Indefinite leave to remain in UK granted on basis of written maintenance undertaking - no requirement for undertaking to be in prescribed form - failure to use official form not fatal to decision to refuse income support

R (Zar Begum) v Social Security Commissioner and another: QBD (Sir Christopher Bellamy QC): 6 November 2003

The claimant was granted indefinite leave to remain in the UK on the basis of a written maintenance undertaking from her son-in-law to the effect that she would have no recourse to public funds.

Her subsequent claim for income support was refused.

The Social Security Appeal Tribunal upheld that decision and a social security commissioner refused her permission to appeal.

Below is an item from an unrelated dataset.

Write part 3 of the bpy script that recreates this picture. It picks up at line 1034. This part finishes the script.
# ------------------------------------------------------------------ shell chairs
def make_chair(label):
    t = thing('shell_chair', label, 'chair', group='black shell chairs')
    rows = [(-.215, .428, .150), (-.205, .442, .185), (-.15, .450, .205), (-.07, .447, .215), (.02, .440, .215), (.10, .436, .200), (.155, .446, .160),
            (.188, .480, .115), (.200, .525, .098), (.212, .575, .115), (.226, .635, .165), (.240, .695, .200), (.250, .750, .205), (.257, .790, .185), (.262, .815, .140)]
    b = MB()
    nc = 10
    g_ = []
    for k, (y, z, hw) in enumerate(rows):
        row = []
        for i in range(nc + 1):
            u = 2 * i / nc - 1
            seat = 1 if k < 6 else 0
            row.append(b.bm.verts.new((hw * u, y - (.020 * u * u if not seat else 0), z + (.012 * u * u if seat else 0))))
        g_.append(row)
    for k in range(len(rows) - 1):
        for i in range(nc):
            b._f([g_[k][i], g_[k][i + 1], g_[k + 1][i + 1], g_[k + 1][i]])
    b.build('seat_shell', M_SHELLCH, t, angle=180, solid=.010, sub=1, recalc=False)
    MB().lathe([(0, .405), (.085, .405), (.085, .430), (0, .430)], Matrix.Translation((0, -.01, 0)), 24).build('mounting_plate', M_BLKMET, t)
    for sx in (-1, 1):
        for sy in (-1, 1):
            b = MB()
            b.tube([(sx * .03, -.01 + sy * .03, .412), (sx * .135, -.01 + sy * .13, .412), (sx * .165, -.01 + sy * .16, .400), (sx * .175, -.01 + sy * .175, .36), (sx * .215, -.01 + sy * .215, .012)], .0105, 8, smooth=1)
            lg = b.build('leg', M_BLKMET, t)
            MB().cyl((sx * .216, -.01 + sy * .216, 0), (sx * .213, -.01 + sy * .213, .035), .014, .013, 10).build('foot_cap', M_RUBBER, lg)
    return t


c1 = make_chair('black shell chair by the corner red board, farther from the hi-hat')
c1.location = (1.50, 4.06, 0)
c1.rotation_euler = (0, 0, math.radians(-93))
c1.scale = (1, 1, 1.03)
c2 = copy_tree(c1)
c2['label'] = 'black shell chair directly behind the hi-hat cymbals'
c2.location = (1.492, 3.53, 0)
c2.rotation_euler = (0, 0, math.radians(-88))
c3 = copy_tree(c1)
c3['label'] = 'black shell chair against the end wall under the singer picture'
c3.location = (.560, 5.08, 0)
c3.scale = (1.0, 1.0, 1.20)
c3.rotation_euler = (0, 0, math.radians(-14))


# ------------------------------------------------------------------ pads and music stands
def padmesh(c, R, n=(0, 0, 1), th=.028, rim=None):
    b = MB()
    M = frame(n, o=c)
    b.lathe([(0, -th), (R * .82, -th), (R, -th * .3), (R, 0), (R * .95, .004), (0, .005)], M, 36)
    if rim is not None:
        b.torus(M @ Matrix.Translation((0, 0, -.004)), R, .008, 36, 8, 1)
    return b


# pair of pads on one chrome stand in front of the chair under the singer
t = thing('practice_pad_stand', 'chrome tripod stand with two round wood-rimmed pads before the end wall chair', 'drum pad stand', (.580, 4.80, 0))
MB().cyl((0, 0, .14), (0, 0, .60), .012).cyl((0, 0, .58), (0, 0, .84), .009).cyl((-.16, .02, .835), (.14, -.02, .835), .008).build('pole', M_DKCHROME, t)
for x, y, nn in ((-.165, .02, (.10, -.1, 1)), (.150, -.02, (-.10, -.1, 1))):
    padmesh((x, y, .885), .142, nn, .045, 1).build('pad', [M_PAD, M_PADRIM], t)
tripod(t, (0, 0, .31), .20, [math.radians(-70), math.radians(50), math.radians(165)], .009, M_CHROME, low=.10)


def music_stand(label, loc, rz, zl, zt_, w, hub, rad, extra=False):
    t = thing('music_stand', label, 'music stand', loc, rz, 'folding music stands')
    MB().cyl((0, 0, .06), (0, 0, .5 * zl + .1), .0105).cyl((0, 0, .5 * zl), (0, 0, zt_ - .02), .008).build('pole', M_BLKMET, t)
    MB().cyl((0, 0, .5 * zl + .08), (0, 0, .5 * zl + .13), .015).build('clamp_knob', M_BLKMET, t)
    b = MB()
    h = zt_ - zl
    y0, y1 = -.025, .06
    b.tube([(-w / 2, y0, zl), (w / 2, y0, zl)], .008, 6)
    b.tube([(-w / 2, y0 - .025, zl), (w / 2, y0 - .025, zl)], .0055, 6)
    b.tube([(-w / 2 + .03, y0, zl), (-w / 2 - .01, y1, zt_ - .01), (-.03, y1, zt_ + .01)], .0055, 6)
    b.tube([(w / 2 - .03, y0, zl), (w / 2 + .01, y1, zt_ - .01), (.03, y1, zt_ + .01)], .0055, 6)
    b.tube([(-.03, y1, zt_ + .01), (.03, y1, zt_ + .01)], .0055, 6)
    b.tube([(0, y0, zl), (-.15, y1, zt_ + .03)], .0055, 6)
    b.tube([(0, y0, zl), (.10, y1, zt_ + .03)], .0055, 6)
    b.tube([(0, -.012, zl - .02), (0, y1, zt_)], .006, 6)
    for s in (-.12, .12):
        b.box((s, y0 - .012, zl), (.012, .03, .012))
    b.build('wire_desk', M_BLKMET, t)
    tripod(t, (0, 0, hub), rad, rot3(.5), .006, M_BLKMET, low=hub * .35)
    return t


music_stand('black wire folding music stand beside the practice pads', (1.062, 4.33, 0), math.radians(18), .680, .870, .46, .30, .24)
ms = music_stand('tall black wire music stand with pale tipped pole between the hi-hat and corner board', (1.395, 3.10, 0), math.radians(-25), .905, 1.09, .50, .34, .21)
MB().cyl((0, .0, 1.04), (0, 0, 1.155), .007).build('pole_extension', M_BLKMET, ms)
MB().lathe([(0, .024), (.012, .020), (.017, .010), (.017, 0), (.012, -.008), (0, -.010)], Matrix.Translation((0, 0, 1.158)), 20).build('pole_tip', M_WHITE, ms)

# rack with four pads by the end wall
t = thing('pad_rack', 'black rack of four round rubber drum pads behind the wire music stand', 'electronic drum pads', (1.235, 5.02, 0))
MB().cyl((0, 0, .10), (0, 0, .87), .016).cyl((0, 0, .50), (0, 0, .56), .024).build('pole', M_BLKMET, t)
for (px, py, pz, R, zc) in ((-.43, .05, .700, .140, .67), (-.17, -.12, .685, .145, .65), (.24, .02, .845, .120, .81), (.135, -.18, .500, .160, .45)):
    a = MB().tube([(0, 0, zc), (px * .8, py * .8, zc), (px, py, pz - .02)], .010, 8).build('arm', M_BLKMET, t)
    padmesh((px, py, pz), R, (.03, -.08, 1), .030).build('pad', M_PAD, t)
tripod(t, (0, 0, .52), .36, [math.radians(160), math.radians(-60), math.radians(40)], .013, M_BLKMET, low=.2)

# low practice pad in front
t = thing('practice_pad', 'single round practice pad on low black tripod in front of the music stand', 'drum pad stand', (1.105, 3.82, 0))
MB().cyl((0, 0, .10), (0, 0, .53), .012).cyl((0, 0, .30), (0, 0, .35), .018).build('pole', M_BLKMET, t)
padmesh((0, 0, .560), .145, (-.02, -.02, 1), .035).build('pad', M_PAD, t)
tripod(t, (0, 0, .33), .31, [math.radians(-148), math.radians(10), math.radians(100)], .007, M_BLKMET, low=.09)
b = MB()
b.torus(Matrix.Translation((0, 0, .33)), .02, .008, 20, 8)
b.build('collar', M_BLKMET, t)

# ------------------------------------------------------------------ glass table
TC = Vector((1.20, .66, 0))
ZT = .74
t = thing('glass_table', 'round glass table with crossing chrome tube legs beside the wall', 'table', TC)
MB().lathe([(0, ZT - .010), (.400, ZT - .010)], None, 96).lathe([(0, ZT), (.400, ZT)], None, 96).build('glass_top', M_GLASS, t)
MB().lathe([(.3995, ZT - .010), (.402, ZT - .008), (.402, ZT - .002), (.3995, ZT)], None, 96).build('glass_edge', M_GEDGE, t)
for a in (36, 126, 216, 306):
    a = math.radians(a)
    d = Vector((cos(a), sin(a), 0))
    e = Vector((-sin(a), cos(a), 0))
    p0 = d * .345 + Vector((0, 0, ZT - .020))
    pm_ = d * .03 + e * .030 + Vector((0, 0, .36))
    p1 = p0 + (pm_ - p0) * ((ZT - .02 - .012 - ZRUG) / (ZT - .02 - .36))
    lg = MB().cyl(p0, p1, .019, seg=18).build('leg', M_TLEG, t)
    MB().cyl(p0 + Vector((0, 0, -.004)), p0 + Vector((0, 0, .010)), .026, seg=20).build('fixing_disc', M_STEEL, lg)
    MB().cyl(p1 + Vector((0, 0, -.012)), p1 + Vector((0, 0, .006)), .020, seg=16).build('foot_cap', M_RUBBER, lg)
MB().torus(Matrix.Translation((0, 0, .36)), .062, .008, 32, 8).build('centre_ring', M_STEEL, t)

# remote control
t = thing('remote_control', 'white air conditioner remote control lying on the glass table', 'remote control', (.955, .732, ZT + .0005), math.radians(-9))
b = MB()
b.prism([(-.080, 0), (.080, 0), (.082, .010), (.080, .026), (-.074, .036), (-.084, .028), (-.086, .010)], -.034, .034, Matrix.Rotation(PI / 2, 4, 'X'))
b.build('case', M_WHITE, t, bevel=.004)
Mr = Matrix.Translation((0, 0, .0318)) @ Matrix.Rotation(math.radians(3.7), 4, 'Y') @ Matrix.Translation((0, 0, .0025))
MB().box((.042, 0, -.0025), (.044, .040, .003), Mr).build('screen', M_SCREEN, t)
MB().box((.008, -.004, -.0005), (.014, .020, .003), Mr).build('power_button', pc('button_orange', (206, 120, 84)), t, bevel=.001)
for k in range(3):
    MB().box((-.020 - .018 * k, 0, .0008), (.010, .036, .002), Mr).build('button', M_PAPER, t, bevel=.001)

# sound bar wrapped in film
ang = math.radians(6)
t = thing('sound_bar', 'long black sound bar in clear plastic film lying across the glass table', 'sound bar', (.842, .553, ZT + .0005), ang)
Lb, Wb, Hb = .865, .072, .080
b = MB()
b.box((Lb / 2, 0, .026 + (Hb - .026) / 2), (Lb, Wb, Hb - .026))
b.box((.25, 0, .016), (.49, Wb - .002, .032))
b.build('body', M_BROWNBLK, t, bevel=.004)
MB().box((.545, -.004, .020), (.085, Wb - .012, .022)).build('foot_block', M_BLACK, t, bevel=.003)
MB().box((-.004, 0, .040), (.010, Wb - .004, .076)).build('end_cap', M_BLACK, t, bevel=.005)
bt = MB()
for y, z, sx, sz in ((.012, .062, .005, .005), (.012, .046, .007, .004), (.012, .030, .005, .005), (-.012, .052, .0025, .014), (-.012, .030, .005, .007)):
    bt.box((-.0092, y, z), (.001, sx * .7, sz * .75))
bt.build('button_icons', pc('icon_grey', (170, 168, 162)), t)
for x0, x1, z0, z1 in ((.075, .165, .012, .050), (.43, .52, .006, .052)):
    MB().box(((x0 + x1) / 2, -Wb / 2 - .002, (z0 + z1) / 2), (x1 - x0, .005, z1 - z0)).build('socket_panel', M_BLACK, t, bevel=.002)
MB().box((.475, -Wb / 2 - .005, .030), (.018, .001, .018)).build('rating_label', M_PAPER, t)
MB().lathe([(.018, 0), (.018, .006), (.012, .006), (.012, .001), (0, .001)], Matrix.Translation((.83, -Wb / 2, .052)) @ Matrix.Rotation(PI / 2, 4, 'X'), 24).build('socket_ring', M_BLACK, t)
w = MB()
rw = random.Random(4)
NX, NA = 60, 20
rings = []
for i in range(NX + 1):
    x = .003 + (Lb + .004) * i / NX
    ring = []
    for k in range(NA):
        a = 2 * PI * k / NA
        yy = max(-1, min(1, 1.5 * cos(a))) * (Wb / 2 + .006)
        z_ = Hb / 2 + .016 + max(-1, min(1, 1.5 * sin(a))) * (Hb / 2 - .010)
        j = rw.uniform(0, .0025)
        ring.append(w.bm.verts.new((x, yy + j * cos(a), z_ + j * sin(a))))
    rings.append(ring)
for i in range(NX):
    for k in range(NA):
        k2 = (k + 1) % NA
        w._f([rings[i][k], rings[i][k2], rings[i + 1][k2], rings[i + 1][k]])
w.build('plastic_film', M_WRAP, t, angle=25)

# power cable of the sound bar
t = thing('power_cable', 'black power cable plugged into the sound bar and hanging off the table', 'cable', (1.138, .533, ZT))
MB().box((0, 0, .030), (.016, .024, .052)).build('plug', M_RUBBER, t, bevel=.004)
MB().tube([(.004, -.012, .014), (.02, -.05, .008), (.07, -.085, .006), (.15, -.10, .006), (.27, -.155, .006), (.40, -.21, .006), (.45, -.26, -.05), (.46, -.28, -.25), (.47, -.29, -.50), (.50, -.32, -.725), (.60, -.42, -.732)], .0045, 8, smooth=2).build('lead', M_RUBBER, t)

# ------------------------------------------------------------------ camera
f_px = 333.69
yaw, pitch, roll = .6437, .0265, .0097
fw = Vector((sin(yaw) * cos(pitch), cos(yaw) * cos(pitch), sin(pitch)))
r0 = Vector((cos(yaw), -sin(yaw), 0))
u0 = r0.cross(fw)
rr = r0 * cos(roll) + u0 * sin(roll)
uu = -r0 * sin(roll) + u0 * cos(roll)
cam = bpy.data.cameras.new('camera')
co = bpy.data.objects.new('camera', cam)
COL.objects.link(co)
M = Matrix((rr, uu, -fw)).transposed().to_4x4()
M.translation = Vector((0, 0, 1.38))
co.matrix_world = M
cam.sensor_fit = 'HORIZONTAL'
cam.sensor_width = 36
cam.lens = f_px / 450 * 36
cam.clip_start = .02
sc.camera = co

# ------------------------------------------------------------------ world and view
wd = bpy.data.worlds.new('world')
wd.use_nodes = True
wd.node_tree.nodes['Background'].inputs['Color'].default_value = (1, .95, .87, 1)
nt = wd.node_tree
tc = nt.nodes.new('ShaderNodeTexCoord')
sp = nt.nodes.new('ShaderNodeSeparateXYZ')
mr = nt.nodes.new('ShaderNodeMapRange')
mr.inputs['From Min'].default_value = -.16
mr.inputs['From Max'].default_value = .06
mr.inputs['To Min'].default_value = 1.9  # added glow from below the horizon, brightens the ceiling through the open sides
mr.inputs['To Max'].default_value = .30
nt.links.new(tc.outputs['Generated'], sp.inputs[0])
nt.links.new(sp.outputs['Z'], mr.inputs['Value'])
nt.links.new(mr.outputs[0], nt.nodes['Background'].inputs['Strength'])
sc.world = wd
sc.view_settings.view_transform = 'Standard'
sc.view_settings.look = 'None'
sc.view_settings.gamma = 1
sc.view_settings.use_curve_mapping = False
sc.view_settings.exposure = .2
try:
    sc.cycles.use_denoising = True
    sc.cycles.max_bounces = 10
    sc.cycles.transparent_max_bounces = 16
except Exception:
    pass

She sought judicial review of the commissioner's decision on the ground that the undertaking given was not such as to remove her entitlement to benefit.

Ramby de Mello (instructed by Coventry Law Centre, Coventry) for the claimant; Rebecca Haynes (instructed by the Solicitor, Department for Work and Pensions) for the Secretary of State for Work and Pensions as an interested party; the commissioner did not appear and was not represented.

Held, dismissing the claim, that there was no material difference for present purposes between the legislation in force at the time the undertaking was given and section 115(9) of the Immigration and Asylum Act 1999, which currently governed such undertakings; that, although standard forms existed for the purpose of making maintenance undertakings under the relevant legislation, Parliament had not prescribed the form which such an undertaking should take; and that, while it was a question of fact in each case as to whether an undertaking was for the purposes of the legislation, the failure to use an official form which might have been in use was not fatal to a decision to withhold income support.